Detailed below are the alternatives, their pros and cons, and why I didn't choose to go with them for this RFC.
1. Bitmask of Requested Attributes
The device_memory_index argument could instead be replaced with some device_memory_attrs argument. This would be a bitmask, with different bits representing different attributes the user requests from the backing memory type.

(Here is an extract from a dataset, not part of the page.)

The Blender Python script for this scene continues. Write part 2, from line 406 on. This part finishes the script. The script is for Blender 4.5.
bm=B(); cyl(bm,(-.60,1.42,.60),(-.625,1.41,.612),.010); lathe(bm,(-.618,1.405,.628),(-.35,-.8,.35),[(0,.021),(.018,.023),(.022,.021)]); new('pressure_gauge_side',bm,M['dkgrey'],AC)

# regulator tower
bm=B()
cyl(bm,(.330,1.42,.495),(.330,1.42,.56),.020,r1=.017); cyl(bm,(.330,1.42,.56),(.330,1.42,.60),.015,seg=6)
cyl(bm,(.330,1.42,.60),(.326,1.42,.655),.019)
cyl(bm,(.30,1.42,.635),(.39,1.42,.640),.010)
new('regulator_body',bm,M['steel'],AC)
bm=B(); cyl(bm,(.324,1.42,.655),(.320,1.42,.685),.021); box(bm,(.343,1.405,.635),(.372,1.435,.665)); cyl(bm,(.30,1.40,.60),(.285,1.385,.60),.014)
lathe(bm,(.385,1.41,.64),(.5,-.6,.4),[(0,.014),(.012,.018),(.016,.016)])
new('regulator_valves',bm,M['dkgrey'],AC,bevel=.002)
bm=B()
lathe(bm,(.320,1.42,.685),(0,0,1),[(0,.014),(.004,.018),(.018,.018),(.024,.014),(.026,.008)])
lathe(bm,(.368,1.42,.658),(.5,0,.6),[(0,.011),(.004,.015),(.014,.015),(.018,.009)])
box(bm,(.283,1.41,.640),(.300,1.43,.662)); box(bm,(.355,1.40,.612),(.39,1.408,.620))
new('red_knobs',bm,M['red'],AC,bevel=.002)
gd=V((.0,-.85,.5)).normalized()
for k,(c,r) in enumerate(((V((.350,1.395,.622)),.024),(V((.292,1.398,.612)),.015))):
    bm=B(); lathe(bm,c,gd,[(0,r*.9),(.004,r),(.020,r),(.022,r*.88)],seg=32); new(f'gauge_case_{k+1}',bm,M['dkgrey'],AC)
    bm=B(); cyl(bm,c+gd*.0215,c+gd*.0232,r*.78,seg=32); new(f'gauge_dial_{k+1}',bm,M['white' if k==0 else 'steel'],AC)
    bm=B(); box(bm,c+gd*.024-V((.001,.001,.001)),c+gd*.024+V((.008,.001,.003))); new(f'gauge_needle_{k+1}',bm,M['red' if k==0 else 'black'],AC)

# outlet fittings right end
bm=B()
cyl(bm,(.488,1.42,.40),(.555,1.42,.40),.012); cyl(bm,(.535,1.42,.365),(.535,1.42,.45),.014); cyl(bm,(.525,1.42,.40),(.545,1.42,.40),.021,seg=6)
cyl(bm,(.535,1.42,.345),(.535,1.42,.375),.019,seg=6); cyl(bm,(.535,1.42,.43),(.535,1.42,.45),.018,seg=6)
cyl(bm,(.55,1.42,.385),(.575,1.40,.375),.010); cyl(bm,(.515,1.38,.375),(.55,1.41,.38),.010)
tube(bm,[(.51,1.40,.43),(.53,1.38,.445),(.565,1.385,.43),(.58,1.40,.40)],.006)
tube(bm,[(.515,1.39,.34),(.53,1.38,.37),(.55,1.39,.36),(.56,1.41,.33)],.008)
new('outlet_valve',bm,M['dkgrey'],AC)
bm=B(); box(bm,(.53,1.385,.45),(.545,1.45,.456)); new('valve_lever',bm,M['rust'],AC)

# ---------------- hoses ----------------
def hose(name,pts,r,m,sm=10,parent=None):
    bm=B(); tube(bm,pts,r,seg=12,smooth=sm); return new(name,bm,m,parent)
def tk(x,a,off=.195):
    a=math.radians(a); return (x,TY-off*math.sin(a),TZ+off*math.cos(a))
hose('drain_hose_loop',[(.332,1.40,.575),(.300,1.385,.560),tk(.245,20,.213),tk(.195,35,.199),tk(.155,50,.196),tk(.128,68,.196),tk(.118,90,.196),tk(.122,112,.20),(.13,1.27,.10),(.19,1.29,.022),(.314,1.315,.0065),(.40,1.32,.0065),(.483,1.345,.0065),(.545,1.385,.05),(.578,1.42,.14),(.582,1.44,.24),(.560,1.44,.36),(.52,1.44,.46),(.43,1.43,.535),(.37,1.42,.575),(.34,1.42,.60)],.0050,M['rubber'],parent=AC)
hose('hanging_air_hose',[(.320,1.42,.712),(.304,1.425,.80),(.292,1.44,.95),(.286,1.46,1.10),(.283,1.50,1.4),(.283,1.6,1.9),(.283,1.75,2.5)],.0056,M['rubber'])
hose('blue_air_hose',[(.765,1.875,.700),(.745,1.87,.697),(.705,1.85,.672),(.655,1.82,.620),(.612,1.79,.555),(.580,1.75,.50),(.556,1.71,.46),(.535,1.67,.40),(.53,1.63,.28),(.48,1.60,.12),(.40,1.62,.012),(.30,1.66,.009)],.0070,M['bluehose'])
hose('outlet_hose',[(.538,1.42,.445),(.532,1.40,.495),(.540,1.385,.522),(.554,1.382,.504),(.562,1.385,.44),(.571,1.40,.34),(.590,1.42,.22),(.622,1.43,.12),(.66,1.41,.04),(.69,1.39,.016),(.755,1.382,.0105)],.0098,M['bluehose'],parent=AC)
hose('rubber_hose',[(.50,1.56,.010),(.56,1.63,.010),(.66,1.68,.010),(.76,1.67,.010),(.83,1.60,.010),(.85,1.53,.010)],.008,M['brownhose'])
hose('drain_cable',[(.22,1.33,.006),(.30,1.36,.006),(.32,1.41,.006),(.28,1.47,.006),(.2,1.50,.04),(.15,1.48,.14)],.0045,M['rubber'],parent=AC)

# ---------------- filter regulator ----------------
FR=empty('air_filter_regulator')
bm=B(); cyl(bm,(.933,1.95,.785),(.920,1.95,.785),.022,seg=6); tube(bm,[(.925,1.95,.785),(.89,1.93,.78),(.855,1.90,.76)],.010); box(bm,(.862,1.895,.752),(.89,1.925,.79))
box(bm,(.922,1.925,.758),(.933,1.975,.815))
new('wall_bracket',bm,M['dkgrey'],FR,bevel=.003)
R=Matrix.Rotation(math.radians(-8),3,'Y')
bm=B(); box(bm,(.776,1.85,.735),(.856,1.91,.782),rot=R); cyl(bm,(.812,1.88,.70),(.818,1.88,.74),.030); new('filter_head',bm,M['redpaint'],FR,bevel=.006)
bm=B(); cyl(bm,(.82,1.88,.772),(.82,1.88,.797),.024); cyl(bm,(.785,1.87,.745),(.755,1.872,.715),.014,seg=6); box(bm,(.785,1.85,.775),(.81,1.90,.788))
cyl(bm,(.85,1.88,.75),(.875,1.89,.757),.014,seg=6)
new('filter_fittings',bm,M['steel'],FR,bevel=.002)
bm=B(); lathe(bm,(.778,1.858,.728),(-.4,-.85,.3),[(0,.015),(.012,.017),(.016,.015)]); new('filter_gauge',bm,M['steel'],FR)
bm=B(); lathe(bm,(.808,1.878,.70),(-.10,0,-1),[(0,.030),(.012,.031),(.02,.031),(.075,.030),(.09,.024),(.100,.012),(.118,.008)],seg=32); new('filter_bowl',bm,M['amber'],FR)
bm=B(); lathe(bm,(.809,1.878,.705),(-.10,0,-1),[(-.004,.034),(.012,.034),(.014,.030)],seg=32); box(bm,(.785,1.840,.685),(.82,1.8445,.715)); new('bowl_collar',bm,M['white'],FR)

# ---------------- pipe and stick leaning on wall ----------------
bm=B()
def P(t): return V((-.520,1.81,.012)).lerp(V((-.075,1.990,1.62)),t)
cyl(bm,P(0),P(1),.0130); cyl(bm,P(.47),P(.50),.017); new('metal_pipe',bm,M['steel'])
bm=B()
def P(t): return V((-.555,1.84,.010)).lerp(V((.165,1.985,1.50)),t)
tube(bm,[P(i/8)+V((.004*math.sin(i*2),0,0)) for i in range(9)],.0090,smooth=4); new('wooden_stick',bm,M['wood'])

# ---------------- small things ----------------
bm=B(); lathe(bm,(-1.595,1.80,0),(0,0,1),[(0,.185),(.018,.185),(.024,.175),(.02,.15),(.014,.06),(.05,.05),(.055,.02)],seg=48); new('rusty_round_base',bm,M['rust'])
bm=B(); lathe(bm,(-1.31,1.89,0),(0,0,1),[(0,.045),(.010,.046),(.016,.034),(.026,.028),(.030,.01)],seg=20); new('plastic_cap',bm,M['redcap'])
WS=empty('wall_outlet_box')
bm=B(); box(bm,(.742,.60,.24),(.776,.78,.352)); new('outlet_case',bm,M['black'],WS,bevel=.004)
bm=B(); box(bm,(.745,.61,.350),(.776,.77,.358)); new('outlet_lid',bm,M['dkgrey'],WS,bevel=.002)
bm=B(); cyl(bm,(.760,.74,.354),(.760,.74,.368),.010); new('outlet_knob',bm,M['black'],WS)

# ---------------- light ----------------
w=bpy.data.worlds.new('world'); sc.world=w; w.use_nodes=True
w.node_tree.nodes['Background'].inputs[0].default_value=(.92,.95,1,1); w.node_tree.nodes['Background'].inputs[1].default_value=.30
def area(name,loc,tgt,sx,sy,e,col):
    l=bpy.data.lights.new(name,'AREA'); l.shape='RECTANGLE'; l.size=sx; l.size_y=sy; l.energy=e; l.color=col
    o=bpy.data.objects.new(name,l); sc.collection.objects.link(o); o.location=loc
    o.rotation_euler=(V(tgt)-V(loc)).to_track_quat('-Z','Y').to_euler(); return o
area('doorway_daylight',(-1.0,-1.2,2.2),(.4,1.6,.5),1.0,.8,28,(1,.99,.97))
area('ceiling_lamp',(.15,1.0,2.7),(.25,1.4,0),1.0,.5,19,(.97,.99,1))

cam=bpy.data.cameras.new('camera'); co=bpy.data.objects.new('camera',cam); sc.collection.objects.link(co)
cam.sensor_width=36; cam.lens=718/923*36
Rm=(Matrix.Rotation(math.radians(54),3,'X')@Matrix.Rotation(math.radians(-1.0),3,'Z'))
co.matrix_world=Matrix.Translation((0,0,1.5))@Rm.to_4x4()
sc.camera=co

Examples of attribute bits could be: highest bandwidth, lowest latency, or highest capacity. An additional bit could be used to represent whether the requested attributes should be treated as a hint, or a request (fail if memory fulfilling the attributes cannot be provided).
Pros:
- Allows the user to simply specify the attributes they want, and the allocator will do the work of selecting the memory backing
- Bitmask bit meanings can be the same across devices, or different across devices, depending on how we want to implement it/what the PyTorch community prefers
- Allows specification of hints
- In the case of hints, fallback memory type may be more clear (e.g. for highest bandwidth selector, fallback could reasonably be 2nd highest bandwidth memory type)
Cons:
- Does not allow a user to select exactly what memory type they want. If there are many memory types, it's possible the matrix of hint selections doesn't have a unique mapping for each one (e.g. a system with HBM, DDR, CXL, PMEM, etc.)
- Less transparent to the user exactly which memory type they will get
- Bits may run out - size needs to be chosen carefully for future proofing - would be hard to change later
- Makes the allocator implementations more complex
Overall, I felt the lack of specificity and ability to select each memory type uniquely made this option unviable.
Enum for Memory Types
device_memory_index could be replaced with some device_memory_type enum-type argument which looks something like the following (C syntax for simplicity):
enum MEMORY_TYPE {
DDR,
HBM,
CXL,
PMEM,
DISK,
// ...
}Pros:
- Very transparent to the user which memory type they're asking for/getting
- Can uniquely map every memory type in the system, so the user can request any of them
- Simple API
Cons:
- The enum will have to change every time someone wants to add a new memory type (but this wouldn't break ABI)
- No way to differentiate between different instances of the same memory type (e.g. HBM on socket 0 vs on socket 1)
- Needs extension to represent hints/demands, e.g. shrink enum to 7 bit and use extra 1 bit for encoding this, then represent this 7+1 bit as a type
Additional context
This feature was suggested on the PyTorch forums previously.